DID FIRST CHRISTIAN BAPTISM IN AMERICA TAKE PLACE NEAR HERE?
Did Spanish Priest Immerse Two Indians Near Present-day Jacksonville, Ga.?
This is is the second article of a series written to celebrate the history and events of old Jacksonville, Georgia and its Heritage Day on June 26.
This article is compiled by Julian Williams.
Today we go a long way back. Further back than Jamestown of 1607 or Plymouth Rock of 1620 or even the oldest city in the United States - St. Augustine, 1565.
We go back to the dim mists of our history - a time when prehistoric Indians roamed and hunted and lived where we live now - around the Ocmulgee River in a sagging crescent known as the Big Bend, the part of the river that was to become in time the dividing line between two Georgia counties - Telfair and Coffee.
But in 1540, it was the arena into which marched one of the most colorful figures in history - Hernando de Soto, Spanish soldier of fortune and hardened explorer.
Can you picture him and his Spanish army of some 600 or more soldiers, 12 priests, assorted Indians and other servants, 13 pigs, bloodhounds, Irish wolfhounds and over 200 horses? Slashing at thick briers and crossing muddy swamps and swollen streams in their heavy suits of armor?
But this did not stop De Soto; he had tasted the great wealth of the Incas and he wanted more.
His was a mission of glory, gold and God but he probably had gold more in mind when he relentlessly "inquired" of the natives concerning the "golden land ruled by a woman"!
We have to keep in mind that De Soto's "inquiries" were the kind used in the Spanish Inquisition (religious torture).
De Soto's route through Georgia continues to be a subject of debate and speculation.
It seems no one knows the exact path of this expedition.
Collier's Encyclopedia states: "He followed the Florida coast from Tampa Bay to about Tallahassee and then turned northeast to the Savannah River, which he followed generally through the Blue Ridge country --".
Fussell Chalker said the site of the crossing of the Ocmulgee could have been south of present-day Abbeville.
Other historians mention "a considerable stream" which flowed eastward.

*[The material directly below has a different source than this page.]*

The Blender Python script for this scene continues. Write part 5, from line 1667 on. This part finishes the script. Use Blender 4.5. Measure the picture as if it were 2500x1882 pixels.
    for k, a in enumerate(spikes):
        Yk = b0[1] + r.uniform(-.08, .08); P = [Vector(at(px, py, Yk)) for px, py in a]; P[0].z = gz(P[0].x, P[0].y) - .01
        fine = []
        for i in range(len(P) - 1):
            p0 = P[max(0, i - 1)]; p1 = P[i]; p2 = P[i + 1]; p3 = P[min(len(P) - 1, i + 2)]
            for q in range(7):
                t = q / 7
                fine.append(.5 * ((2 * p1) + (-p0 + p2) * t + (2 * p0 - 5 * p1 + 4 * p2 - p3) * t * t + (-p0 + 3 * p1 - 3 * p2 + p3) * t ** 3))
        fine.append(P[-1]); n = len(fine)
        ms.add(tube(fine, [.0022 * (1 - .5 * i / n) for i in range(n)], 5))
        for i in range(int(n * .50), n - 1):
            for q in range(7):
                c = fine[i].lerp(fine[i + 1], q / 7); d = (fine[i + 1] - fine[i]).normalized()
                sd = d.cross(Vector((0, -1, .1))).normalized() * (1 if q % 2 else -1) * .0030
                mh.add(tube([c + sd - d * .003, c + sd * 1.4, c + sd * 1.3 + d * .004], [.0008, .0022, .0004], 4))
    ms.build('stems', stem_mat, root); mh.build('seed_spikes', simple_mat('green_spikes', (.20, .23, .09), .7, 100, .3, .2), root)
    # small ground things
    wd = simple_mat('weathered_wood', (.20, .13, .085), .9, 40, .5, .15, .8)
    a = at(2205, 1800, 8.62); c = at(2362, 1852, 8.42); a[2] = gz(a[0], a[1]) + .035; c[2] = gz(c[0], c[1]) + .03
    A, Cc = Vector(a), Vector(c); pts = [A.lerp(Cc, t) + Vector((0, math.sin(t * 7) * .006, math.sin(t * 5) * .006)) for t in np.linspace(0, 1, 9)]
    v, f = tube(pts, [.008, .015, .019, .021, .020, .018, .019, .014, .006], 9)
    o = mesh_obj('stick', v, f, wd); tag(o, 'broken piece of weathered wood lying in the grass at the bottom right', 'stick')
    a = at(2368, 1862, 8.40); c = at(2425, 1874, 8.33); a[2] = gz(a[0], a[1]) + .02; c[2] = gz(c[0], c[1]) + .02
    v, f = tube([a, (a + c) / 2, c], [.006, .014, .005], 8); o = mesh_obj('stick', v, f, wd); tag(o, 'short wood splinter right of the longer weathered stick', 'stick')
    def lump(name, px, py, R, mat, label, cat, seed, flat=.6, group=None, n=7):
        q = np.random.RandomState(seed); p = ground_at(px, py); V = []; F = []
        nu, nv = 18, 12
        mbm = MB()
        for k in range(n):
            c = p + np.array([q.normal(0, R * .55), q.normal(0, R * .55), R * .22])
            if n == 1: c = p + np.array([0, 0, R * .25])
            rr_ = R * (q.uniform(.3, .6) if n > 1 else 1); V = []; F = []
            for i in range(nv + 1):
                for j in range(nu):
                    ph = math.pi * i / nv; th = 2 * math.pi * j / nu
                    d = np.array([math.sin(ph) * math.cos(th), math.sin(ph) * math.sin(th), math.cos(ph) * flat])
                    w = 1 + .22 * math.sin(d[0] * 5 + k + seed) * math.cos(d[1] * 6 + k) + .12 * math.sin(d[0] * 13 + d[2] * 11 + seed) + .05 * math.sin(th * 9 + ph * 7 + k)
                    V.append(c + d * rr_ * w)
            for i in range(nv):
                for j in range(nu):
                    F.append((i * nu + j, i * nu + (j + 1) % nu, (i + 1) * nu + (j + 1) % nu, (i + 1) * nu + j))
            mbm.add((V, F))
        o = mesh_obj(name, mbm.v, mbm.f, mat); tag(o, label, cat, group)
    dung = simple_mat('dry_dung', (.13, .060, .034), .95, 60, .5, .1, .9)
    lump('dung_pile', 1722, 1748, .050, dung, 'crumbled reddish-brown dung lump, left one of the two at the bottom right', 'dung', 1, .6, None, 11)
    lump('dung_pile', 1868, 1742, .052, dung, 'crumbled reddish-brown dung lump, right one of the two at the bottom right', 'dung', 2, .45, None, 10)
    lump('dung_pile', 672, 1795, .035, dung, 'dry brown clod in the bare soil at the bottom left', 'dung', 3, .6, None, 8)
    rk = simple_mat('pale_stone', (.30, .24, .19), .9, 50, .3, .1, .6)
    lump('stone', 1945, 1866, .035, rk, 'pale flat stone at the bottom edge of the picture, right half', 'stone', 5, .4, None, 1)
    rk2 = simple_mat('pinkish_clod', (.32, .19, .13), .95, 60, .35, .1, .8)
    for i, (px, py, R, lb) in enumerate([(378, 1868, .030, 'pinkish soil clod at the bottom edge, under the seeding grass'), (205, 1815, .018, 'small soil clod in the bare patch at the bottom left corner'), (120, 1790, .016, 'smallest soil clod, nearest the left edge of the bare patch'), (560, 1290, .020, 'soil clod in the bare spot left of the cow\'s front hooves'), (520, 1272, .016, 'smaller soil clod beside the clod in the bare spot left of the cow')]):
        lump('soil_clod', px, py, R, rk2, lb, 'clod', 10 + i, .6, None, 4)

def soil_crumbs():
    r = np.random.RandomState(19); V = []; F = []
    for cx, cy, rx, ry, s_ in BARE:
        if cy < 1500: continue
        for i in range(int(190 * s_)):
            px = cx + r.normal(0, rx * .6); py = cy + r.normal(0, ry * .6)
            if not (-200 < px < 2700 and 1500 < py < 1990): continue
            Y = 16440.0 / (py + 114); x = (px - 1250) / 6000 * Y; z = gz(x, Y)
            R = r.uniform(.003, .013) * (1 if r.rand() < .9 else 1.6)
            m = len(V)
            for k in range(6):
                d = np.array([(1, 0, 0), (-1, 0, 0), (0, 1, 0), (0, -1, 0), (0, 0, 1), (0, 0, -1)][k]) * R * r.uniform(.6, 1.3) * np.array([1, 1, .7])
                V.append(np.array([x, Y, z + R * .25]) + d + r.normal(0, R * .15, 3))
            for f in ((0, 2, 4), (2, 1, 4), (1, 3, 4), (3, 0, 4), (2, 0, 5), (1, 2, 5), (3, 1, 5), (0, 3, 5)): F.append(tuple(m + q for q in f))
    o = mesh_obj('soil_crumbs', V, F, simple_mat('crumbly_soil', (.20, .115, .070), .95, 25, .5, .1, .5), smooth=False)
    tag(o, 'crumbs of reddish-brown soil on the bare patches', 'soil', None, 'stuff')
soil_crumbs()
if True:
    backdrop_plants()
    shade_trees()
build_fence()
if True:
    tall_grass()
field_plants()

As we know, the Ocmulgee in the Big Bend flows eastward!
In fact, above the Big Bend the river takes a northwesterly direction and below this area it flows northeasterly.
Floris Perkins Mann is even more definitive in her History of Telfair County: "The most authentic record of the march of the great explorer, DeSoto, shows that he and six hundred followers, many of whom were the flower of nobility of Spain and Portugal, discovered the Ocmulgee River and camped for a time on her banks - at the ancient Indian village where the town of Jacksonville, Telfair County, is now located."
She goes on to say that Bishop Keily issued a public statement from Catholic records that supports the event of the first baptism in America.
It is related that two Indians with De Soto, named Mark and Peter (names given them by the explorers), were baptized in the river by a Dominican priest accompanying the expedition. It seems that Peter had been attacked one night and was beaten by some group (which he thought included the Devil!).
Wanting to keep his promise to De Soto to lead him to the golden land (land of the gold), Peter issued a plea to be baptized, feeling this would give him the strength needed to accomplish his mission and would place him in a religious state similar to that of his traveling companions (the Spanish conquistadores).
Truth known, he was probably more afraid of De Soto than the Devil!
It is said that even the men of De Soto were happy to be rid of their cruel commander when they deposited his body later in the muddy waters of the Mississippi.